Instructions to follow:
Find how many lines contain the word "script" and state that number alone.

Exercise materials:
________________________

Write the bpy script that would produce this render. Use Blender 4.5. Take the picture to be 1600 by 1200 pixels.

________________________

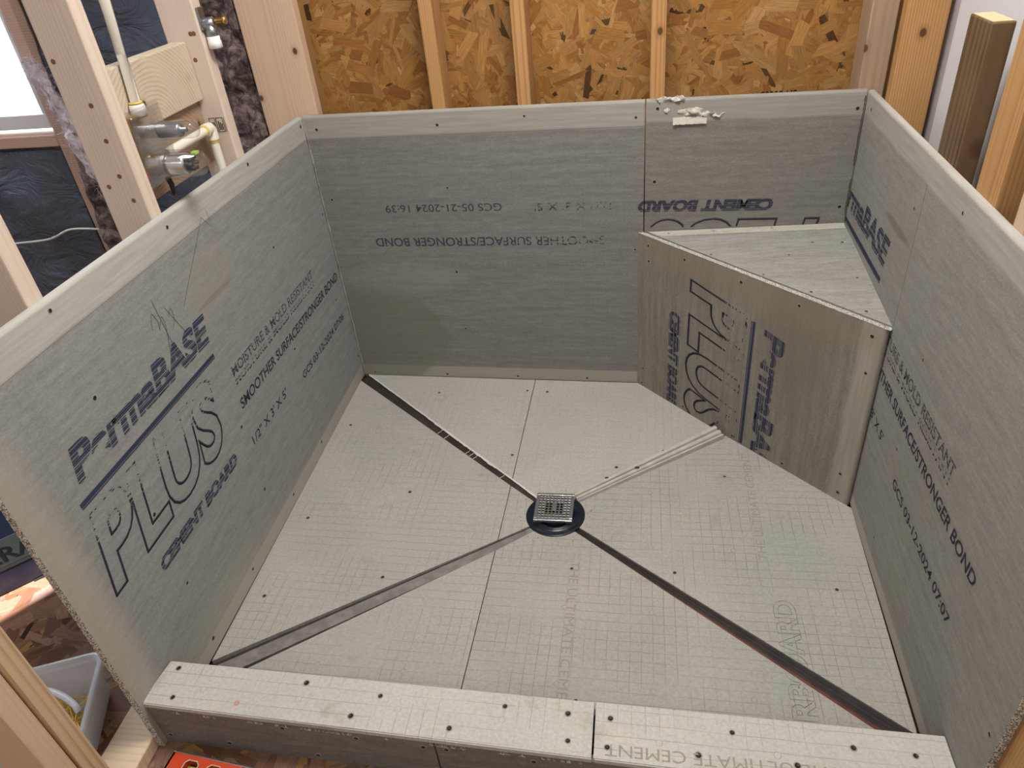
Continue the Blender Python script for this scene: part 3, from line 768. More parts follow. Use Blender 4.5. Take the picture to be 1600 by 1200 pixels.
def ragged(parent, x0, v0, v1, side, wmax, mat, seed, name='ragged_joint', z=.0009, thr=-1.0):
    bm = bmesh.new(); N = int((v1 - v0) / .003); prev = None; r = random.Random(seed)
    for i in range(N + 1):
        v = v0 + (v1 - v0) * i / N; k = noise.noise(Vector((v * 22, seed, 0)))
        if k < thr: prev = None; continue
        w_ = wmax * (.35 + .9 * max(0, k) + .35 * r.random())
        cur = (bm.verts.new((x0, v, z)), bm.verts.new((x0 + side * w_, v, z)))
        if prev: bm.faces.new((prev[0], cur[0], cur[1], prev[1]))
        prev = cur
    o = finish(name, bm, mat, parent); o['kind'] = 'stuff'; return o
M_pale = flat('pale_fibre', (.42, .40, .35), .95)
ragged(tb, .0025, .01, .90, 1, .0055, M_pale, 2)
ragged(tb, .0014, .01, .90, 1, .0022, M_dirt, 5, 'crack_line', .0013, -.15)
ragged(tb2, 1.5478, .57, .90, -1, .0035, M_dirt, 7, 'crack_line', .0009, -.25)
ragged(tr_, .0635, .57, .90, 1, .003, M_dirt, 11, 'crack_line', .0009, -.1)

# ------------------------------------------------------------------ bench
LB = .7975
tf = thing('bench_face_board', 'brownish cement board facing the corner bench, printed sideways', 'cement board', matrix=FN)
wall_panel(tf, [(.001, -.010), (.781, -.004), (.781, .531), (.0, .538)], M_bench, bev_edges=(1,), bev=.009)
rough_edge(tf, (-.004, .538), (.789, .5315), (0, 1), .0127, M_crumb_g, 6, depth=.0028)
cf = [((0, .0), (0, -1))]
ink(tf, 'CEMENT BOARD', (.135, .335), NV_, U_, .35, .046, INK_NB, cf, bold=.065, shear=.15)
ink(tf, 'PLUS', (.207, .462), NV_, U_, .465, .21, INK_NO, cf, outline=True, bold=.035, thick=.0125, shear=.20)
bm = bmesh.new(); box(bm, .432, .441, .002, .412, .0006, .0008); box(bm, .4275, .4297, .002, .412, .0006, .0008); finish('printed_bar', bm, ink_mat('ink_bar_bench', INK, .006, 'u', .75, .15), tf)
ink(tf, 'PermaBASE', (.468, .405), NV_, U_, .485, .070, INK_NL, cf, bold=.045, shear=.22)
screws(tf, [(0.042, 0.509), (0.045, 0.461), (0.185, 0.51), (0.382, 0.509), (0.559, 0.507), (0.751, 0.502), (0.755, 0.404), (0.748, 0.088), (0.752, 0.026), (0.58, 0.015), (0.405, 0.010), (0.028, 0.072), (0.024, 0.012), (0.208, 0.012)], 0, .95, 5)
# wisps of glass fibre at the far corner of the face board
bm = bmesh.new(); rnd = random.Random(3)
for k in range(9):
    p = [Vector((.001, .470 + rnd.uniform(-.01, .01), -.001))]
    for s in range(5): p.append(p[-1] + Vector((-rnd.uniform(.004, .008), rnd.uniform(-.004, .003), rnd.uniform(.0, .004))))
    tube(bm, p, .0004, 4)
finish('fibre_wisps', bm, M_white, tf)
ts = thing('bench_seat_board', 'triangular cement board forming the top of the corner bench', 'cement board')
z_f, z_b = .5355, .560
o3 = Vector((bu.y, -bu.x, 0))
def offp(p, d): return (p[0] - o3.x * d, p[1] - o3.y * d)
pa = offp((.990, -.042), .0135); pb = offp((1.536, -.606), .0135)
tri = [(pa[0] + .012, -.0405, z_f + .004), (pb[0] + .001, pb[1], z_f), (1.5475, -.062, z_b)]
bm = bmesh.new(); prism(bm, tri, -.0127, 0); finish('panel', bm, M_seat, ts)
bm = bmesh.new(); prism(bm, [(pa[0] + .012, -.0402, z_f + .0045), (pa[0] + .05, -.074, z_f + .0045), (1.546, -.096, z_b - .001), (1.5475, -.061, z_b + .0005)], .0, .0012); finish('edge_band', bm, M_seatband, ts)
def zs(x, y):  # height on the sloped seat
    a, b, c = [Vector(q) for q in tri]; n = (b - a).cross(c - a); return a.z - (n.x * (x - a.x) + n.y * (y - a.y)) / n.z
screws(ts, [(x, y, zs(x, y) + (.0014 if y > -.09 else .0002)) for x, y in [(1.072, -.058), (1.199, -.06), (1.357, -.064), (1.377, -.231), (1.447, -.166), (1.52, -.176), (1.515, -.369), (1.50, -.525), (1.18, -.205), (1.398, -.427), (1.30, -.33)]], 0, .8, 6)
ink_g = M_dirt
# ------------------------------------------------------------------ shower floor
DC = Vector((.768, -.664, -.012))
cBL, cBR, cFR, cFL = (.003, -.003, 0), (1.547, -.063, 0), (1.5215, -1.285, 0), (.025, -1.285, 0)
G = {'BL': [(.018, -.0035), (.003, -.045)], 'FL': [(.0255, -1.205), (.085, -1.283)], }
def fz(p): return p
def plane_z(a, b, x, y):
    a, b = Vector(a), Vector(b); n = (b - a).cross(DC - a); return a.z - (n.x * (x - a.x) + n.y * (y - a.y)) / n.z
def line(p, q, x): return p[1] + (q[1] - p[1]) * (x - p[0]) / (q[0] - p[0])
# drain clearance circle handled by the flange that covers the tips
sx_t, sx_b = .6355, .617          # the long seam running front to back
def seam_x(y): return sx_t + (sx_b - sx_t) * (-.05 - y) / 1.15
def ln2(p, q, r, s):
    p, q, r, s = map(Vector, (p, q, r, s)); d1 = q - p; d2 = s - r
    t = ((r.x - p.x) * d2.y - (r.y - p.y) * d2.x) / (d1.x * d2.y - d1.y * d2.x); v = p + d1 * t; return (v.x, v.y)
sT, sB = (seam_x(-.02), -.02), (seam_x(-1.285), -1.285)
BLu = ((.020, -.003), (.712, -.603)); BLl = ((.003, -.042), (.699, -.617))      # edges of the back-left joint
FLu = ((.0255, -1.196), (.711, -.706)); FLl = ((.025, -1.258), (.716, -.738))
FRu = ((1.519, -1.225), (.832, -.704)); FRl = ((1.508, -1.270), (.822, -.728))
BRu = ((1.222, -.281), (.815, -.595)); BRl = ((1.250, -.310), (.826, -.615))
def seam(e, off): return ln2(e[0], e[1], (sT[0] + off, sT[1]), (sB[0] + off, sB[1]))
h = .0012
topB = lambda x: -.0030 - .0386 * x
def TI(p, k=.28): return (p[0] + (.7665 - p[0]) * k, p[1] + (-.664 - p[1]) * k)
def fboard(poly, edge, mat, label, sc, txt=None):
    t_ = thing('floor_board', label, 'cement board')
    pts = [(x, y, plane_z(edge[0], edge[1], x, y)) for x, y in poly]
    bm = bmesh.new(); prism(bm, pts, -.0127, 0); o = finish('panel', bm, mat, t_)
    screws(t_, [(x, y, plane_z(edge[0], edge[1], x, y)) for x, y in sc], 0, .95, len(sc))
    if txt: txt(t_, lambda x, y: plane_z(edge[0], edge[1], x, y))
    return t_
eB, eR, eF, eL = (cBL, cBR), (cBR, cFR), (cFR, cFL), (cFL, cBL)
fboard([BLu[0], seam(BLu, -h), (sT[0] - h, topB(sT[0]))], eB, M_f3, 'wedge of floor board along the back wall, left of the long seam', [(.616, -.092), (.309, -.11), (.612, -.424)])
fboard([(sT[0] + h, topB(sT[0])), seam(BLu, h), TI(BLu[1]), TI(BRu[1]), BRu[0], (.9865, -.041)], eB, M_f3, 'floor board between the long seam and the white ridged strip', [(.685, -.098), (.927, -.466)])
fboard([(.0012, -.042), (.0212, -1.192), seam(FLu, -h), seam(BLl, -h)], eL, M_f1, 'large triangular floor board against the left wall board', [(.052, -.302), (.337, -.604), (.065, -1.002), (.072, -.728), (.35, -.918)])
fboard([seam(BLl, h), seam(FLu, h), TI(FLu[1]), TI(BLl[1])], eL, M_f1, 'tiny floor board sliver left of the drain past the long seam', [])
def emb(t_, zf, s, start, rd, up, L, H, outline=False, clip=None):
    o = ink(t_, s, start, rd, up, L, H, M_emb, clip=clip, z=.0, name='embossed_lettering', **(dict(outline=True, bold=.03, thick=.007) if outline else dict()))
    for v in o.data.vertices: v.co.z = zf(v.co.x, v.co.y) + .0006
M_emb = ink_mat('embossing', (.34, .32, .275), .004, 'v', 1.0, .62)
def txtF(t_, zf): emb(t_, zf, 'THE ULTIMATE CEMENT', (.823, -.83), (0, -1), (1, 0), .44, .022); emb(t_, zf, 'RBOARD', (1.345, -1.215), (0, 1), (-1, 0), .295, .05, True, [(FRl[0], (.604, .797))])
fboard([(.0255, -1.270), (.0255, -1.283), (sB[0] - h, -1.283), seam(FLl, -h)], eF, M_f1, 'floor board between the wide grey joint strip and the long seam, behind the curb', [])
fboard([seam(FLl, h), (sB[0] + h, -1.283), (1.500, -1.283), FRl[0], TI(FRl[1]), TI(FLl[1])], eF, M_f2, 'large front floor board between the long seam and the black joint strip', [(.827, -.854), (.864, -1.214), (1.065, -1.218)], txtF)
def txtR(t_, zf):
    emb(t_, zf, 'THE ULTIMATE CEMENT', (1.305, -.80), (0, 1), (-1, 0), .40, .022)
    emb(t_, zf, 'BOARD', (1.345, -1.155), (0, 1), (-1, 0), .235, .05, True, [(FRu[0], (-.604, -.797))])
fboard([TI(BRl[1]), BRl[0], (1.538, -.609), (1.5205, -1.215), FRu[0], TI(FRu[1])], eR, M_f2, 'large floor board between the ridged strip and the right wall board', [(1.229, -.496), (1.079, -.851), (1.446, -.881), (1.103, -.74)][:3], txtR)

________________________

Solution for this task:
2